Here at RAB, we touched upon the issue of relocation back on Feb. 2. Since then, the firestorm has grown louder, and things came to an Internet-inspired head yesterday when Jay Jaffe unleashed his tirade against the Yankees. After 11 years of blissful life in the Tier Boxes, Jaffe was relocated to — wait for it — partial view seats behind the foul pole in fair territory in the right field grandstand at a price three times more than he expected. He was angry, angry that the team is jacking up price, angry that they are reducing capacity by over 4600 seats:
Still, even if one could block that all out and simply focus on the relationship between one customer’s wallet and his ability to put his butt in a seat at this new park, the bottom line is that this is an outrage, a disgrace, a catastrophe on the level of Joe Torre summoning Jeff Weaver from the bullpen in Game Four, a Bambino-rolling-in-his-grave nightmare over the successor to the House that Ruth Built. A chorus four million fans strong should be shouting four- and twelve-letter words at Yankee president Randy Levine and every incompetent front-office numbskull who played a role in this fiasco. A pox on the House that George Built.
The Yankees deserve every pixel of bad publicity they receive over this, every blankety-blank karmic quantum of bad yankety-blank karma. My friends and I are hardly the only customers wronged in such a fashion; an informal discussion with a few other longtime Yankees ticket holders who write for various sites (including this one) reveals similarly shoddy treatment. Indeed, all of us who have something at stake short of a full-season ticket package are being screwed because the Yankees have bungled this so badly that they can’t possibly fulfill the demand.
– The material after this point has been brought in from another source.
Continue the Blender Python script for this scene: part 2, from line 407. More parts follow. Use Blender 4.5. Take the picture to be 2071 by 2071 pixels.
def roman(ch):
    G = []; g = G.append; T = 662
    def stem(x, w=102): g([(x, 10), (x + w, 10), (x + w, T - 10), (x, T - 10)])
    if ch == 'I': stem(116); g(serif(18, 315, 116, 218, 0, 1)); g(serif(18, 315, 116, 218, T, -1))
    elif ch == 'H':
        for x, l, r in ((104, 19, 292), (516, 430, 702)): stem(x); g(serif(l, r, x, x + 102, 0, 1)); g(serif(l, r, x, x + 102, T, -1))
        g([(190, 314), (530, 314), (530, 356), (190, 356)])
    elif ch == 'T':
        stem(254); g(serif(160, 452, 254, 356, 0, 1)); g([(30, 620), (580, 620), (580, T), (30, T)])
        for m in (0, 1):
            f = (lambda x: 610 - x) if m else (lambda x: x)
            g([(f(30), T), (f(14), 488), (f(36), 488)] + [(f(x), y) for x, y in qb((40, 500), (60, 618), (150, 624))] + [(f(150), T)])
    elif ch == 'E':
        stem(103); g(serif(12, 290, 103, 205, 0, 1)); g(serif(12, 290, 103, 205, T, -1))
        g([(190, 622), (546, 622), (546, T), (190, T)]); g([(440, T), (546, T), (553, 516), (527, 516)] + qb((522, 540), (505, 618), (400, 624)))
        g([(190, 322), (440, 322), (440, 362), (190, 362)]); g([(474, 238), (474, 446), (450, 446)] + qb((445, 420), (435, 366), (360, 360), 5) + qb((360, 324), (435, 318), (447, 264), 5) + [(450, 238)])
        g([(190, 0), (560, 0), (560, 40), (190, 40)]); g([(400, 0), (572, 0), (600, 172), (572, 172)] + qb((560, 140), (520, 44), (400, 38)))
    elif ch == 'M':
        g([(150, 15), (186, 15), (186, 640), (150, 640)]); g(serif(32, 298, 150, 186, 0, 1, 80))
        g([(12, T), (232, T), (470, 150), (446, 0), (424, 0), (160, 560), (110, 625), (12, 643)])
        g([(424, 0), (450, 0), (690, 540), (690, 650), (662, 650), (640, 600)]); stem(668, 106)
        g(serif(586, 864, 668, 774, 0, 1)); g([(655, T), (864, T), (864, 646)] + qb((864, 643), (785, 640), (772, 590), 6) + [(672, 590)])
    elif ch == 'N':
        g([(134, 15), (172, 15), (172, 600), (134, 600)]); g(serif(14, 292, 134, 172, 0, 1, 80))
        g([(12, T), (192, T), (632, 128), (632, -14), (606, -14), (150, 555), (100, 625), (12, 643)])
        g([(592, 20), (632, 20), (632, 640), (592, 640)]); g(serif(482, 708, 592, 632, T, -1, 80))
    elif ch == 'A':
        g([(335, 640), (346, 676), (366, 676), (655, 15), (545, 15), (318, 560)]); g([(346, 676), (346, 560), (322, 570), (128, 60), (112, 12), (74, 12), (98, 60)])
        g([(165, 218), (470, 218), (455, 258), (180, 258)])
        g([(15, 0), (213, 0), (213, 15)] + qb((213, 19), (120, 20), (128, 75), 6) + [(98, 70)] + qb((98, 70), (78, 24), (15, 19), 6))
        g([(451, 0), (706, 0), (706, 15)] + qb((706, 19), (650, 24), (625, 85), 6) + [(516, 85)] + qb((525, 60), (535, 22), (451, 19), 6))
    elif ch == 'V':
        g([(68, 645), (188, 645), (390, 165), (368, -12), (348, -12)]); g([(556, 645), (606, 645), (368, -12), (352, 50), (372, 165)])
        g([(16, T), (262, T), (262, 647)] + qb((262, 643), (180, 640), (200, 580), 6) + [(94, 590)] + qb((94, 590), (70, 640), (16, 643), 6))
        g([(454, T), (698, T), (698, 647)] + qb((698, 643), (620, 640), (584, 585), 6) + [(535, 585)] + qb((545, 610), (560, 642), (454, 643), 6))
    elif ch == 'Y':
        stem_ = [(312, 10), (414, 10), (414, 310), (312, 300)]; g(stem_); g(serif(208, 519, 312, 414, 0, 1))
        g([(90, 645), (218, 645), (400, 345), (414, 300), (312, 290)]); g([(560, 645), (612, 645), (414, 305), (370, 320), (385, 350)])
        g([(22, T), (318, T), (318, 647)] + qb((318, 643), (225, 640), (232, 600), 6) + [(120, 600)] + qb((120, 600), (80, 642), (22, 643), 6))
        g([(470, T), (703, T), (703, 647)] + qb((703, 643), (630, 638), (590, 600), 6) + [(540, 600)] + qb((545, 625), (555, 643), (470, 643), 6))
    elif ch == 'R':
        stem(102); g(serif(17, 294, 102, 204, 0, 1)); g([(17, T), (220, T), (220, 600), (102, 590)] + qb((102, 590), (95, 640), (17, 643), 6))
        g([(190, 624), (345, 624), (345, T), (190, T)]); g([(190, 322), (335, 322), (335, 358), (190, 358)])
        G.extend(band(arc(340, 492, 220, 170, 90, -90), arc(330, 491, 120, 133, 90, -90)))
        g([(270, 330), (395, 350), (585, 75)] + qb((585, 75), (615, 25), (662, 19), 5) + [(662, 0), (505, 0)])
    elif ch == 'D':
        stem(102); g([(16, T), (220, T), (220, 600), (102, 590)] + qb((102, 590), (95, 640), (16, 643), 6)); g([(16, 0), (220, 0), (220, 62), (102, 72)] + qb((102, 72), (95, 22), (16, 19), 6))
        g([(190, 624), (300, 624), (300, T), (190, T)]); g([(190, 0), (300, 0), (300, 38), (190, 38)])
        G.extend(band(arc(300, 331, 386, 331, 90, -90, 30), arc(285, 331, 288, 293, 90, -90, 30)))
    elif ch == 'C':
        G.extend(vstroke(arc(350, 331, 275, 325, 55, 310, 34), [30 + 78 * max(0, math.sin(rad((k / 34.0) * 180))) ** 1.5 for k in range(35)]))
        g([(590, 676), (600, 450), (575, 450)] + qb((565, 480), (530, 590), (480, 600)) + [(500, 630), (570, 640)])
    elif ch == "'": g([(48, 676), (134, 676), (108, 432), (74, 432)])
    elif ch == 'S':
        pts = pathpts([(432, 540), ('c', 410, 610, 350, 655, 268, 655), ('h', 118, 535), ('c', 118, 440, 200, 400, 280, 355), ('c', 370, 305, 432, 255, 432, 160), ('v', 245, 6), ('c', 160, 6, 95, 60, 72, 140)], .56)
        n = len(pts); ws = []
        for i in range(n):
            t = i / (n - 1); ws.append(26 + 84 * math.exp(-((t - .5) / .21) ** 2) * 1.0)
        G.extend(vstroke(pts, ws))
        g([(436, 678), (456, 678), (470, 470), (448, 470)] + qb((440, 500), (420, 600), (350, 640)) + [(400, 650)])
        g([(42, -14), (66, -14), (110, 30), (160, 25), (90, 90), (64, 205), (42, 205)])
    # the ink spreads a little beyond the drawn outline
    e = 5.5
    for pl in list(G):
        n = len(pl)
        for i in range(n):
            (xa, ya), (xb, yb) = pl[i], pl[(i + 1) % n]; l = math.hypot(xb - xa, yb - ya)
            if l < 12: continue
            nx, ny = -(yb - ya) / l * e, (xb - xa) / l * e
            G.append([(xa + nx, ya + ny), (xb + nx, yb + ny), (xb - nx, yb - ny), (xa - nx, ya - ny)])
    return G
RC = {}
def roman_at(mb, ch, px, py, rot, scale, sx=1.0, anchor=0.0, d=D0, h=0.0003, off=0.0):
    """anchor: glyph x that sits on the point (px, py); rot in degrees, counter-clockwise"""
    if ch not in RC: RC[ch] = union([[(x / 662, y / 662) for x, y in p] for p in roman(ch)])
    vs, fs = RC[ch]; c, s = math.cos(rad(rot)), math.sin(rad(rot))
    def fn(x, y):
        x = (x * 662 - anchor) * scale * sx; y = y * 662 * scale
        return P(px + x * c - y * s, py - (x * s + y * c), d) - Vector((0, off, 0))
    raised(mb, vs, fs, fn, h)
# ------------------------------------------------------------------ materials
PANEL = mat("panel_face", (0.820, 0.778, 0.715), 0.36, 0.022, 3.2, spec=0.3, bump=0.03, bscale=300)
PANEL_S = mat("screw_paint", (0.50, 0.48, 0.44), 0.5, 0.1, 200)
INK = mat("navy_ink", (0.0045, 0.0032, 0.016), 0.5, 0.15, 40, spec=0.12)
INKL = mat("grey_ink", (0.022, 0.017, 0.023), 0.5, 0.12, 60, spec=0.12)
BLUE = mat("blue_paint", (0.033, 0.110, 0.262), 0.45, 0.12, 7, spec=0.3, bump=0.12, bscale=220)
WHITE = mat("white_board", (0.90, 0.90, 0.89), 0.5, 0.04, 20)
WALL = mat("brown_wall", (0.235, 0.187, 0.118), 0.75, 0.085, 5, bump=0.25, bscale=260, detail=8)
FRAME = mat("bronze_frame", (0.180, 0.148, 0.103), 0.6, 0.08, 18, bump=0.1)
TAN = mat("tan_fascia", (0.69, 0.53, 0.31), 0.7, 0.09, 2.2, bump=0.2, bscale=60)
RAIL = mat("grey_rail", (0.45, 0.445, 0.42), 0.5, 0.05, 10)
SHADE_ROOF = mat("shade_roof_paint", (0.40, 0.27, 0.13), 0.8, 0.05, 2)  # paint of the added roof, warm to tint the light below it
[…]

So naturally, their impulse is to trample the loyal customers who helped carry them past the three million and four million attendance milestones over the past decade. This is a story worth illuminating, not only to fellow Yankee fans who may commiserate about finding themselves up the same fetid creek, but to baseball fans everywhere.
Jaffe of course isn’t alone. As The Hartford Courant and Newsday explore today, many Yankee fans are feeling slighted by this move, and it’s making even the hardened among us wonder if we should root for this so-called “Stadium Experience” to fail.
The Yankees are mounting their own PR fight over this ticket debacle, but as Ross at New Stadium Insider notes, team COO Lonn Trost is starting off on the wrong foot. Mike Francesca, Ross reports, hopes to have Trost on later, and while Ross presents a bunch of top-notch questions Trost should field, the Yanks’ official took a defiant tone with Newsday’s Neil Bast:
Is there any chance you will drop prices on your most expensive seats? “No, our prices are our prices.”
Is it true there are seats in the bleachers from which you can’t see parts of the field? “Yes, but we will have TVs in the walls there.”
That’s not the same thing as seeing it live, is it? “We had a choice of selling it to somebody or not. If you come to the stadium you’ll see there are TVs in the walls. [Some views are obstructed] a little bit, but for $12 it’s a choice of taking it or not.”
Many of the top price tickets remain unsold; hundreds more fans are upset; and part of me wants to ask, “Who really wanted or needed this fancy new luxury stadium experience thing in the Bronx anyway?” In a few years’ time, we’ll forget about these troubles, but the Yankees should relearn the old maxim that the customer is always right.